__The request__
Only the number is wanted: count the lines that contain "Blender".

__Record excerpts__
───

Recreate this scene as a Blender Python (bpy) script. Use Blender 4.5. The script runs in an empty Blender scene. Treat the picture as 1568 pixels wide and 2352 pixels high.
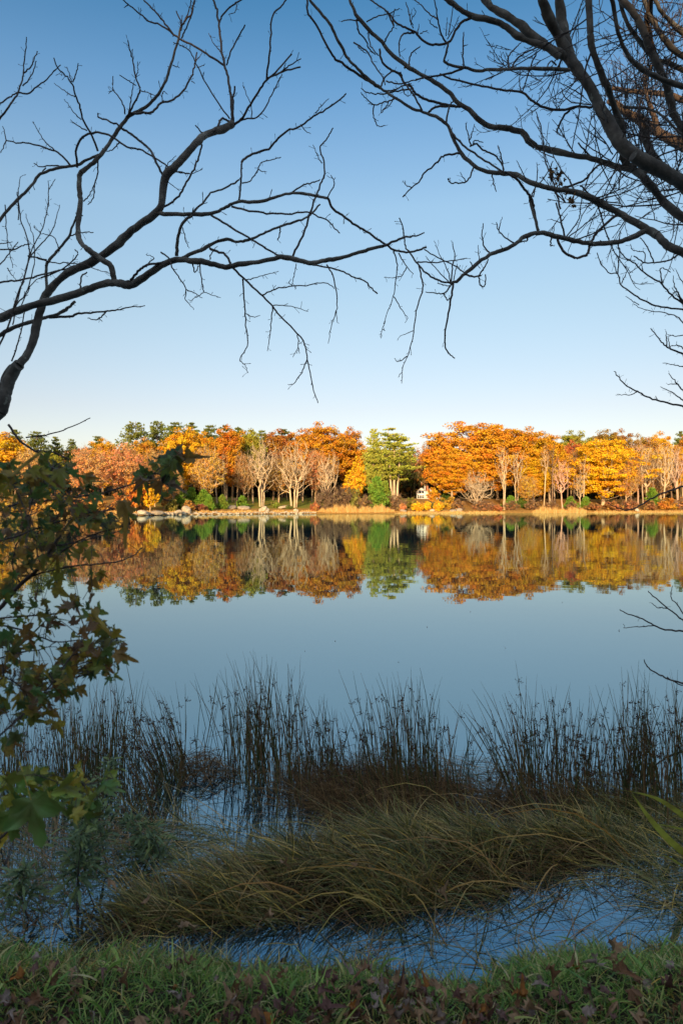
import bpy, math, re
import numpy as np
from mathutils import Vector
R = math.radians
scene = bpy.context.scene
COL = scene.collection
# ---------------------------------------------------------------- camera
HC = 1.65            # eye height above the water
FPX = 1568.0         # focal length in the 1568 x 2352 tracing grid
CX, HY = 784.0, 1165.0
cam_d = bpy.data.cameras.new("camera")
cam = bpy.data.objects.new("camera", cam_d); COL.objects.link(cam)
cam.location = (0, 0, HC); cam.rotation_euler = (R(90), 0, 0)
cam_d.sensor_fit = 'VERTICAL'; cam_d.sensor_height = 36; cam_d.lens = 24
cam_d.shift_y = -11/2352
cam_d.clip_start = 0.05; cam_d.clip_end = 6000
cam_d.dof.use_dof = True; cam_d.dof.focus_distance = 14; cam_d.dof.aperture_fstop = 7
scene.camera = cam
# ---------------------------------------------------------------- sky and sun
SUN_EL, SUN_AZ = 13.0, 10.0      # behind the camera, light travels away and a little to the right
world = bpy.data.worlds.new("World"); scene.world = world; world.use_nodes = True
wn = world.node_tree; wn.nodes.clear()
wo = wn.nodes.new('ShaderNodeOutputWorld'); bg = wn.nodes.new('ShaderNodeBackground')
sky = wn.nodes.new('ShaderNodeTexSky'); sky.sky_type = 'NISHITA'; sky.sun_disc = False
sky.sun_elevation = R(SUN_EL); sky.sun_rotation = R(180+SUN_AZ)
sky.altitude = 0; sky.air_density = 1.0; sky.dust_density = 0.5; sky.ozone_density = 2.0
# the air low down is paler and the blue higher up deeper than the plain model gives: tint by elevation
tc = wn.nodes.new('ShaderNodeTexCoord'); sx = wn.nodes.new('ShaderNodeSeparateXYZ'); wn.links.new(tc.outputs['Generated'], sx.inputs[0])
rp = wn.nodes.new('ShaderNodeValToRGB'); wn.links.new(sx.outputs[2], rp.inputs[0]); ce = rp.color_ramp
SK = 1.0
for p_, c_ in ((0., (.53, .43, .42)), (.14, (.622, .467, .425)), (.28, (.692, .587, .496)), (.4, (.72, .68, .595)), (.46, (.6, .64, .61)), (.52, (.45, .58, .605)), (.6, (.24, .46, .53)), (.72, (3.7, 2.65, 1.75))):  # last stop: overhead sky out of view, boosted to brighten the shaded foreground
    el_ = ce.elements[0] if p_ == 0 else (ce.elements[-1] if p_ == .72 else ce.elements.new(p_)); el_.position = p_; el_.color = (*[k_*SK for k_ in c_], 1)
mu = wn.nodes.new('ShaderNodeMix'); mu.data_type = 'RGBA'; mu.blend_type = 'MULTIPLY'; mu.inputs[0].default_value = 1
wn.links.new(sky.outputs[0], mu.inputs[6]); wn.links.new(rp.outputs[0], mu.inputs[7])
wn.links.new(mu.outputs[2], bg.inputs[0]); wn.links.new(bg.outputs[0], wo.inputs[0])
bg.inputs[1].default_value = 0.15
sl = bpy.data.lights.new("sun", 'SUN'); sl.energy = 3.8; sl.angle = R(0.5); sl.color = (1.0, 0.73, 0.40)
sun = bpy.data.objects.new("sun", sl); COL.objects.link(sun)
sd = Vector((math.sin(R(SUN_AZ)), math.cos(R(SUN_AZ)), -math.tan(R(SUN_EL))))
sun.rotation_euler = sd.to_track_quat('-Z', 'Y').to_euler(); sun.location = (-20, -60, 40)
vs = scene.view_settings
vs.view_transform = 'Standard'; vs.look = 'None'; vs.exposure = 1.2; vs.gamma = 1.0; vs.use_curve_mapping = False
scene.cycles.max_bounces = 6; scene.cycles.diffuse_bounces = 3; scene.cycles.glossy_bounces = 3
scene.cycles.transmission_bounces = 3; scene.cycles.transparent_max_bounces = 4
scene.cycles.use_denoising = True

# ---------------------------------------------------------------- helpers
def at(x, y, Y):
    "point seen at tracing-grid position x, y at the distance Y"
    return np.array(((x-CX)/FPX*Y, Y, HC-(y-HY)/FPX*Y))
def unit(v):
    return v/np.maximum(np.linalg.norm(v, axis=-1, keepdims=True), 1e-9)
def smooth(e0, e1, x):
    t = np.clip((x-e0)/(e1-e0), 0, 1); return t*t*(3-2*t)

class MB:
    "collects vertices and faces; link() makes ONE mesh object of them"
    def __init__(s): s.v, s.q, s.t, s.n = [], [], [], 0
    def add(s, v, q=None, t=None):
        v = np.asarray(v, float).reshape(-1, 3)
        if q is not None and len(q): s.q.append(np.asarray(q, int).reshape(-1, 4)+s.n)
        if t is not None and len(t): s.t.append(np.asarray(t, int).reshape(-1, 3)+s.n)
        s.v.append(v); s.n += len(v)
    def tubes(s, P, Rr, sides=3, cap=False):
        "P [S,N,3] centre lines, Rr [S,N] radii"
        P = np.asarray(P, float)
        if P.ndim == 2: P = P[None]
        Rr = np.asarray(Rr, float)
        if Rr.ndim == 1: Rr = np.broadcast_to(Rr, P.shape[:2])
        S, N, _ = P.shape
        T = unit(np.gradient(P, axis=1))
        ref = np.where(np.abs(T[:, :1, 2:3]) > .8, np.array([[[1., 0, 0]]]), np.array([[[0, 0, 1.]]]))
        ref = np.broadcast_to(ref, T.shape)
        A = unit(np.cross(T, ref)); B = np.cross(T, A)
        a = np.linspace(0, 2*np.pi, sides, endpoint=False)
        V = P[:, :, None]+Rr[:, :, None, None]*(A[:, :, None]*np.cos(a)[None, None, :, None]+B[:, :, None]*np.sin(a)[None, None, :, None])
        k = np.arange(sides); k2 = (k+1) % sides
        base = (np.arange(S)*N*sides)[:, None, None]+(np.arange(N-1)*sides)[None, :, None]
        q = np.stack([base+k, base+k2, base+sides+k2, base+sides+k], -1).reshape(-1, 4)
        s.add(V, q)
        if cap:
            for e in (0, N-1):
                c = V[:, e]; m = c.mean(1, keepdims=True)
                vv = np.concatenate([c, m], 1)
                tt = np.concatenate([np.stack([k, k2, np.full(sides, sides)], -1)+i*(sides+1) for i in range(S)])
                s.add(vv, None, tt)
    def ribbons(s, P, W, side):
        "P [S,N,3], W [S,N] half widths, side [S,3] or [S,N,3]"
        S, N, _ = P.shape
        side = side if side.ndim == 3 else side[:, None]
        V = np.stack([P-side*W[..., None], P+side*W[..., None]], 2)
        base = (np.arange(S)*N*2)[:, None]+(np.arange(N-1)*2)[None]
        q = np.stack([base, base+1, base+3, base+2], -1).reshape(-1, 4)
        s.add(V, q)
    def quads(s, C, U, Vv):
        "leaf faces: centres, half axes"
        n = len(C)
        V = np.stack([C-U*.6-Vv, C+U*.7-Vv*.8, C+U*.6+Vv, C-U*.7+Vv*.9], 1)
        s.add(V, np.arange(n*4).reshape(n, 4))
    def mesh(s, name, smooth_shade=False):
        me = bpy.data.meshes.new(name)
        v = np.concatenate(s.v) if s.v else np.zeros((0, 3))
        q = np.concatenate(s.q) if s.q else np.zeros((0, 4), int)
        t = np.concatenate(s.t) if s.t else np.zeros((0, 3), int)
        me.vertices.add(len(v)); me.vertices.foreach_set('co', v.ravel())
        me.loops.add(q.size+t.size)
        me.loops.foreach_set('vertex_index', np.concatenate([q.ravel(), t.ravel()]).astype(np.int32))
        me.polygons.add(len(q)+len(t))
        me.polygons.foreach_set('loop_start', np.concatenate([np.arange(len(q))*4, q.size+np.arange(len(t))*3]).astype(np.int32))
        if smooth_shade: me.polygons.foreach_set('use_smooth', np.ones(len(q)+len(t), bool))
        me.update(calc_edges=True); me.validate()
        return me
    def link(s, name, mat, parent=None, smooth_shade=False):
        me = s.mesh(name, smooth_shade); me.materials.append(mat)
        return put(name, me, parent)
def put(name, me, parent=None, color=None):
    o = bpy.data.objects.new(name, me); COL.objects.link(o); o.parent = parent
    if color is not None: o.color = (*color, 1)
    return o
def tag(o, label, cat, group=None, kind=None):
    if label: o['label'] = label
    if cat: o['category'] = cat
    if group: o['group'] = group
    if kind: o['kind'] = kind
    return o
def thing(name, loc, label, cat, group=None):
    o = bpy.data.objects.new(name, None); COL.objects.link(o); o.location = loc
    o.empty_display_size = .2
    return tag(o, label, cat, group)

# ---------------------------------------------------------------- materials
class NT:
    def __init__(s, name):
        s.m = bpy.data.materials.new(name); s.m.use_nodes = True
        s.t = s.m.node_tree; s.t.nodes.clear()
        s.out = s.t.nodes.new('ShaderNodeOutputMaterial')
    def n(s, ty, ins=None, **kw):
        x = s.t.nodes.new('ShaderNode'+ty)
        for k, v in kw.items(): setattr(x, k, v)
        for k, v in (ins or {}).items():
            if isinstance(v, bpy.types.NodeSocket): s.t.links.new(v, x.inputs[k])
            else: x.inputs[k].default_value = v
        return x
    def ramp(s, fac, stops, interp='LINEAR'):
        r = s.n('ValToRGB', {'Fac': fac}); e = r.color_ramp; e.interpolation = interp
        while len(e.elements) < len(stops): e.elements.new(.5)
        for el, (p, c) in zip(e.elements, stops): el.position = p; el.color = (*c, 1)
        return r.outputs[0]
    def mix(s, f, a, b, mode='MIX'):
        x = s.n('Mix', data_type='RGBA', blend_type=mode)
        for k, v in ((0, f), (6, a), (7, b)):
            if isinstance(v, bpy.types.NodeSocket): s.t.links.new(v, x.inputs[k])
            elif k == 0: x.inputs[k].default_value = v
            else: x.inputs[k].default_value = (*v, 1)
        return x.outputs[2]
    def noise(s, scale, detail=3, rough=.55, vec=None, **kw):
        x = s.n('TexNoise', {'Scale': scale, 'Detail': detail, 'Roughness': rough})
        if vec is not None: s.t.links.new(vec, x.inputs['Vector'])
        return x.outputs[0]
    def coord(s, which='Object'): return s.n('TexCoord').outputs[which]
    def island(s): return s.n('NewGeometry').outputs['Random Per Island']
    def surf(s, sh): s.t.links.new(sh, s.out.inputs[0]); return s.m
    def pbr(s, col, rough=.7, bump=None, bstr=.3, bdist=.01, spec=.3, trans=0.0, tcol=None):
        p = s.n('BsdfPrincipled', {'Base Color': col if isinstance(col, bpy.types.NodeSocket) else (*col, 1), 'Roughness': rough, 'Specular IOR Level': spec})
        if bump is not None:
            b = s.n('Bump', {'Height': bump, 'Strength': bstr, 'Distance': bdist}); s.t.links.new(b.outputs[0], p.inputs['Normal'])
        if trans:
            tr = s.n('BsdfTranslucent', {'Color': col if isinstance(col, bpy.types.NodeSocket) else (*col, 1)})
            mx = s.n('MixShader', {0: trans, 1: p.outputs[0], 2: tr.outputs[0]})
            return s.surf(mx.outputs[0])
        return s.surf(p.outputs[0])

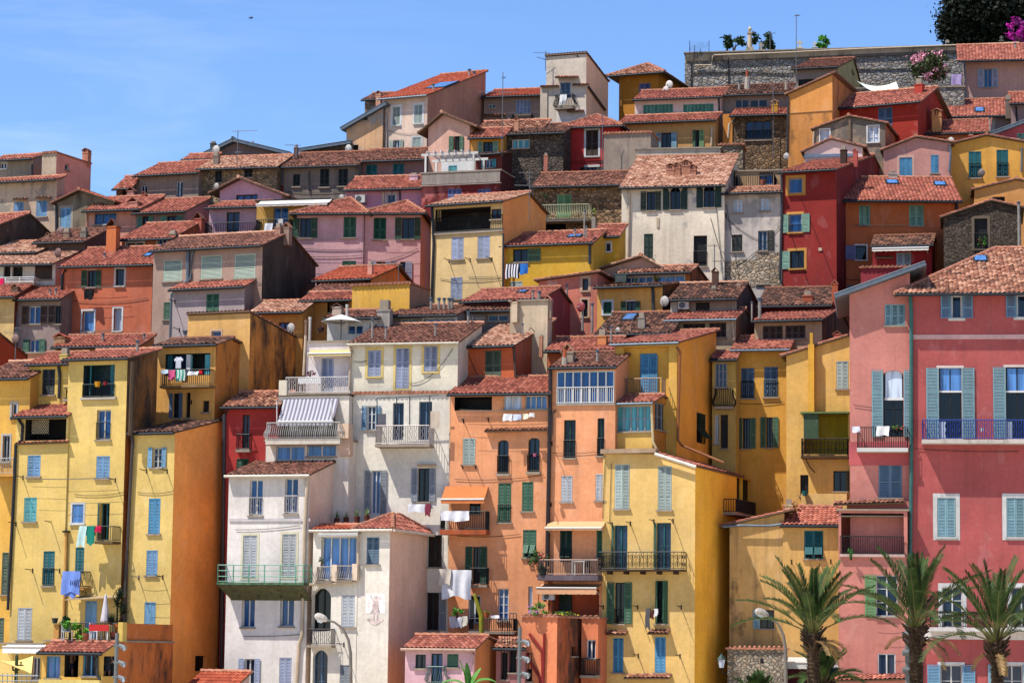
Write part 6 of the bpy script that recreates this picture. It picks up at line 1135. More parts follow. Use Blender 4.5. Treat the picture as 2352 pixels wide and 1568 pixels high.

───

__Expected output__
2